*Given problem*
Repeat exactly the lines from the start through the line with "MB(T_back).box(-2.33, -2.06, 0.29, 0.385, BZ0", both ends included.

* START Material *

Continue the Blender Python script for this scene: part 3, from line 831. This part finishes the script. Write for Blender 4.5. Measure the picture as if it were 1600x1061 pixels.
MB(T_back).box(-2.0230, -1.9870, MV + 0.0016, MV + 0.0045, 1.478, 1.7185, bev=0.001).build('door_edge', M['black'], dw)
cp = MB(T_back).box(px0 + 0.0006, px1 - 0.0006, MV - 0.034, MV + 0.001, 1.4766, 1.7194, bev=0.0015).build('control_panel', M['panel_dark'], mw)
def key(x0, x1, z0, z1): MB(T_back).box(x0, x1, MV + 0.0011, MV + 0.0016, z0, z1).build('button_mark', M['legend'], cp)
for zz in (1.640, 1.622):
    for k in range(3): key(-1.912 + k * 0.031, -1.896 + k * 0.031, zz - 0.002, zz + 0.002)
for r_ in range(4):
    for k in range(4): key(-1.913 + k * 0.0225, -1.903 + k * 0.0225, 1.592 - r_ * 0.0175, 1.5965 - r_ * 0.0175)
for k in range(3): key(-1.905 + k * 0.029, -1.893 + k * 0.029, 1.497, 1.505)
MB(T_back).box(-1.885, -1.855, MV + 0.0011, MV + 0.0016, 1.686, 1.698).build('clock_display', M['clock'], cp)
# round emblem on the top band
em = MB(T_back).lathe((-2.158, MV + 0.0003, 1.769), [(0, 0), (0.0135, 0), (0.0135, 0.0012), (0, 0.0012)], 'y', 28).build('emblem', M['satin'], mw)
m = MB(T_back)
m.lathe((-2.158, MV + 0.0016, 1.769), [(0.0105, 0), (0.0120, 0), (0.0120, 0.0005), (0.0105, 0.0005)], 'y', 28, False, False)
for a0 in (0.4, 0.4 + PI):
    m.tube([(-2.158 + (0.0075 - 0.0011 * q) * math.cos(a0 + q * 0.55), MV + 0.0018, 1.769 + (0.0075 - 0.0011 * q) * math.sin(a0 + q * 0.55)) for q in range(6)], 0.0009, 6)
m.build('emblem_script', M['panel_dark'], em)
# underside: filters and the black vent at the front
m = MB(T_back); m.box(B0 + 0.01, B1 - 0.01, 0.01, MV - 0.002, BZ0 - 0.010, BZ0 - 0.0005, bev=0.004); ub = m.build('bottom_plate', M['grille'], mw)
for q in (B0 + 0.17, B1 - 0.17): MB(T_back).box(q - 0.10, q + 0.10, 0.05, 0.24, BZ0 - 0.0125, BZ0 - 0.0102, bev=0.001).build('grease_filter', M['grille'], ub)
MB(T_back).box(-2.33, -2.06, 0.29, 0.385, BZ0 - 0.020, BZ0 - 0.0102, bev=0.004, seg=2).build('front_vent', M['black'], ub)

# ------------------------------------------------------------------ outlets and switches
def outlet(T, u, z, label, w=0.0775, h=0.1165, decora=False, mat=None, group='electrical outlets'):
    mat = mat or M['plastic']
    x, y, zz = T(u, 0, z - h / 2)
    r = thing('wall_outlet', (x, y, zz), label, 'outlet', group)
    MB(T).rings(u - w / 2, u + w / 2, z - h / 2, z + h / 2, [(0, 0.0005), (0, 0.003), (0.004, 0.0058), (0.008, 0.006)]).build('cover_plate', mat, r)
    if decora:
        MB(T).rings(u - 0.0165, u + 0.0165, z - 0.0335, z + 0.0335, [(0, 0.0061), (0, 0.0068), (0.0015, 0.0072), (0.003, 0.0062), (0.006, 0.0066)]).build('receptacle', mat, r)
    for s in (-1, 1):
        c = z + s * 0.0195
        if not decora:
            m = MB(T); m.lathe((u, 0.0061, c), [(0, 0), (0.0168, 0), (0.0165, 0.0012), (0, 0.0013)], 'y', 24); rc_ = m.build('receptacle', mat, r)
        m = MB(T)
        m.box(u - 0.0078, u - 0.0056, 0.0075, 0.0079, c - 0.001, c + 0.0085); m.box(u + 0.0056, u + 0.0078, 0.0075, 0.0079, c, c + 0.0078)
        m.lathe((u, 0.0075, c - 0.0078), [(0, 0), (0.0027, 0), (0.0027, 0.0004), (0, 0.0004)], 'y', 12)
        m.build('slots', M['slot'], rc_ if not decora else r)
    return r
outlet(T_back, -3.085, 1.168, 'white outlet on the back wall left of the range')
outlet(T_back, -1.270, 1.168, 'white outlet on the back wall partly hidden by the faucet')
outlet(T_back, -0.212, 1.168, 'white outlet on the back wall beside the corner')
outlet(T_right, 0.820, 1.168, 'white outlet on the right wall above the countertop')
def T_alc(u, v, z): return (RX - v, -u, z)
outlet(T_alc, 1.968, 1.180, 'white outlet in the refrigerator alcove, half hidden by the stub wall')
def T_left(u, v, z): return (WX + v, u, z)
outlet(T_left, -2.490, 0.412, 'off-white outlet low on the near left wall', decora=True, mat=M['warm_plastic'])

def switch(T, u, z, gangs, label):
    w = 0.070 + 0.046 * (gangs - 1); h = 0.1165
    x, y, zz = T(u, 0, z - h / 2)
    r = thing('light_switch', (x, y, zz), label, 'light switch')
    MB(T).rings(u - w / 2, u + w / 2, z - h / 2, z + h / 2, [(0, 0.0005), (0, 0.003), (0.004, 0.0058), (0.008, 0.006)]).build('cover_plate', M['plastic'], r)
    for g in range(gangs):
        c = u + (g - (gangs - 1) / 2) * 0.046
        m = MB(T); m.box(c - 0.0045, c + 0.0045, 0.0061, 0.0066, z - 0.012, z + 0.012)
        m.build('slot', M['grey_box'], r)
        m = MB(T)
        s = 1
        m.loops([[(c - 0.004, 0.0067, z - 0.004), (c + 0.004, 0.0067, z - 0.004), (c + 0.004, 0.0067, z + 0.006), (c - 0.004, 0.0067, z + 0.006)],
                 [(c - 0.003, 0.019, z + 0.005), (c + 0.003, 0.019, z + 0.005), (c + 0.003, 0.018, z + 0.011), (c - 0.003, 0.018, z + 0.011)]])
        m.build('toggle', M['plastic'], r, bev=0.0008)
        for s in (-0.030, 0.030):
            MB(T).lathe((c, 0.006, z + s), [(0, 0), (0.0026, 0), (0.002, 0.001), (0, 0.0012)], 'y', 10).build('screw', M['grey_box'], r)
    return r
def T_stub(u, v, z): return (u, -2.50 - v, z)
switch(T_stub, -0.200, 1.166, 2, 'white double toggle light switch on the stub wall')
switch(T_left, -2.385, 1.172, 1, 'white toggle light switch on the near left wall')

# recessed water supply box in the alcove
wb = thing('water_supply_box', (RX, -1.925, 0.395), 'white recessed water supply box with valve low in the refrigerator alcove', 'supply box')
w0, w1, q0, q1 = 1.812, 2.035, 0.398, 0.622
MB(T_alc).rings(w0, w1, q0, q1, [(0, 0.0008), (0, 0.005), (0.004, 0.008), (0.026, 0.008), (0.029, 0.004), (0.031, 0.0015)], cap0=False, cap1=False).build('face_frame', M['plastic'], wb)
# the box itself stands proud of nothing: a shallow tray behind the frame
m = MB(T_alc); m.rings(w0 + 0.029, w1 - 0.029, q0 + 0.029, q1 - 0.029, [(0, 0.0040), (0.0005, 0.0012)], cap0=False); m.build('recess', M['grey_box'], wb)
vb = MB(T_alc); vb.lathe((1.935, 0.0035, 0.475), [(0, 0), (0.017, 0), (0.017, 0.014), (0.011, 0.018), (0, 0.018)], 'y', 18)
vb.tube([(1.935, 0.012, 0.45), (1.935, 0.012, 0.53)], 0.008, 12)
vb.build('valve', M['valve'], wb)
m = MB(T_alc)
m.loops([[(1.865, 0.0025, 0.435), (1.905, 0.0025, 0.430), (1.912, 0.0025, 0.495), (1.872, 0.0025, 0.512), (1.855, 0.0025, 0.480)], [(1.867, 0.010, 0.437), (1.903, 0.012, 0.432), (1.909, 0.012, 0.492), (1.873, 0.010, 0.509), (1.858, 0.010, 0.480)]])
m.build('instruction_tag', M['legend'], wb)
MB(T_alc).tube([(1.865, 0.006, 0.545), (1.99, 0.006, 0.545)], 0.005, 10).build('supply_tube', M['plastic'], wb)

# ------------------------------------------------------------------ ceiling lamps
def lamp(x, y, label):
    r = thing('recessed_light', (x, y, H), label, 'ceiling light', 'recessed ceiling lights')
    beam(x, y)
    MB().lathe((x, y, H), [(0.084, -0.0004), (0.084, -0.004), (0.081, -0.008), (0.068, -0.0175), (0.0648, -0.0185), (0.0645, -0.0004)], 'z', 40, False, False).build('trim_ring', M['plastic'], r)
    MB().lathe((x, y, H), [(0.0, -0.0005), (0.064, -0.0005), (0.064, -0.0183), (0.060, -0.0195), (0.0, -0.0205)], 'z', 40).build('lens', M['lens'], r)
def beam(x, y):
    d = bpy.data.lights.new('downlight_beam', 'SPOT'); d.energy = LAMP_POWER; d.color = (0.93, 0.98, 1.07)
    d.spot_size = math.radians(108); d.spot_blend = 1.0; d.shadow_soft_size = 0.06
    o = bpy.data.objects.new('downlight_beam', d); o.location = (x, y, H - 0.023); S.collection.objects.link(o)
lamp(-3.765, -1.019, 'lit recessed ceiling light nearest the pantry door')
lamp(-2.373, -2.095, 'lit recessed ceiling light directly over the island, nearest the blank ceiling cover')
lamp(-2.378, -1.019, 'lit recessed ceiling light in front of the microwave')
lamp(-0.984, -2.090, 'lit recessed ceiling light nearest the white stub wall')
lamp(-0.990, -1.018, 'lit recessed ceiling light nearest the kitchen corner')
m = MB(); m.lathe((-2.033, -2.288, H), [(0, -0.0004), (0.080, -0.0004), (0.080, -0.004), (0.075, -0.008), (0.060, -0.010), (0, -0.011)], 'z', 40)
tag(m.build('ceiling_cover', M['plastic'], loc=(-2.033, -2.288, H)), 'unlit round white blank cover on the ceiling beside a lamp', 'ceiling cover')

* END Material *

*Completed exercise*
Continue the Blender Python script for this scene: part 3, from line 831. This part finishes the script. Write for Blender 4.5. Measure the picture as if it were 1600x1061 pixels.
MB(T_back).box(-2.0230, -1.9870, MV + 0.0016, MV + 0.0045, 1.478, 1.7185, bev=0.001).build('door_edge', M['black'], dw)
cp = MB(T_back).box(px0 + 0.0006, px1 - 0.0006, MV - 0.034, MV + 0.001, 1.4766, 1.7194, bev=0.0015).build('control_panel', M['panel_dark'], mw)
def key(x0, x1, z0, z1): MB(T_back).box(x0, x1, MV + 0.0011, MV + 0.0016, z0, z1).build('button_mark', M['legend'], cp)
for zz in (1.640, 1.622):
    for k in range(3): key(-1.912 + k * 0.031, -1.896 + k * 0.031, zz - 0.002, zz + 0.002)
for r_ in range(4):
    for k in range(4): key(-1.913 + k * 0.0225, -1.903 + k * 0.0225, 1.592 - r_ * 0.0175, 1.5965 - r_ * 0.0175)
for k in range(3): key(-1.905 + k * 0.029, -1.893 + k * 0.029, 1.497, 1.505)
MB(T_back).box(-1.885, -1.855, MV + 0.0011, MV + 0.0016, 1.686, 1.698).build('clock_display', M['clock'], cp)
# round emblem on the top band
em = MB(T_back).lathe((-2.158, MV + 0.0003, 1.769), [(0, 0), (0.0135, 0), (0.0135, 0.0012), (0, 0.0012)], 'y', 28).build('emblem', M['satin'], mw)
m = MB(T_back)
m.lathe((-2.158, MV + 0.0016, 1.769), [(0.0105, 0), (0.0120, 0), (0.0120, 0.0005), (0.0105, 0.0005)], 'y', 28, False, False)
for a0 in (0.4, 0.4 + PI):
    m.tube([(-2.158 + (0.0075 - 0.0011 * q) * math.cos(a0 + q * 0.55), MV + 0.0018, 1.769 + (0.0075 - 0.0011 * q) * math.sin(a0 + q * 0.55)) for q in range(6)], 0.0009, 6)
m.build('emblem_script', M['panel_dark'], em)
# underside: filters and the black vent at the front
m = MB(T_back); m.box(B0 + 0.01, B1 - 0.01, 0.01, MV - 0.002, BZ0 - 0.010, BZ0 - 0.0005, bev=0.004); ub = m.build('bottom_plate', M['grille'], mw)
for q in (B0 + 0.17, B1 - 0.17): MB(T_back).box(q - 0.10, q + 0.10, 0.05, 0.24, BZ0 - 0.0125, BZ0 - 0.0102, bev=0.001).build('grease_filter', M['grille'], ub)
MB(T_back).box(-2.33, -2.06, 0.29, 0.385, BZ0 - 0.020, BZ0 - 0.0102, bev=0.004, seg=2).build('front_vent', M['black'], ub)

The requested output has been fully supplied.